Harvard University will name its Graduate School of Arts and Sciences (GSAS) after conservative megadonor Kenneth C. Griffin. The billionaire Citadel hedge fund manager made a $300 million donation to the school’s larger Faculty of Arts and Sciences, which houses dozens of academic departments and offers degrees in subjects including film and visual art, art history, and architecture. The gift was announced today, April 11, in the Harvard Gazette.
Griffin has donated over $500 million to the university since he graduated in 1989. He has also given millions to conservative politicians. Griffin spent $100 million in the 2022 midterms, half of which went to federal Republican candidates. He’s also stated that the US would be “well-served” if Florida Governor Ron DeSantis became president and gave $5 million to DeSantis’s political action committee (PAC) in 2021, a year he emerged as the biggest funder of Republican super PACs. In 2019, Hyperallergic reported on his company Citadel’s majority stake in CoreCivic, which owns and manages private prisons and detention centers.

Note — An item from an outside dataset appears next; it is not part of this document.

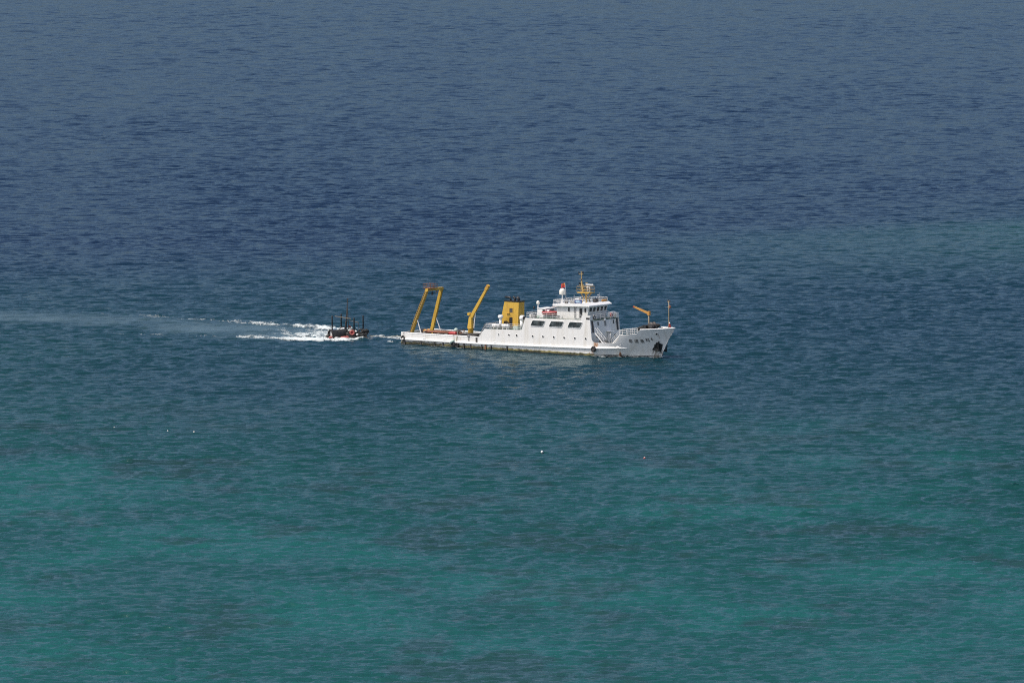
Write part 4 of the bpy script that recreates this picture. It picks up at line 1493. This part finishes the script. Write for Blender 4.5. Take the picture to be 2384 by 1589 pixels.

Harvard University’s announcement spurred harsh backlash online. “America’s leading university naming itself after a guy that funds a governor behind book bans and anti LGBTQ laws. You must be proud,” tweeted Clara Jeffery.
“What kind of a person do you have to be to insist or even allow Harvard to rename its graduate school of arts and sciences after you? Perhaps the kind of person who amasses a fortune of tens of billions of dollars by extracting wealth from working class people,” added Alec Karakatsanis, founder and executive director of the Civil Rights Corps.
Griffin also has a long history of philanthropy in the art world. Among other gifts, he’s donated $40 million to the Museum of Modern Art (he used to sit on the board), $19 million to the Art Institute of Chicago, and $25 million to the Shed at Hudson Yards. He currently sits on the board of the Whitney Museum of American Art.
Griffin reportedly purchased a $300 million Willem de Kooning painting, a $60 million Paul Cézanne painting, and a Jasper Johns that sold for a reported $80 million, in addition to works by several other post-War and Impressionist artists.
In a dark allusion to the power yielded by American billionaires, in 2021, Griffin spent $43.2 million to buy an original first print copy of the US Constitution.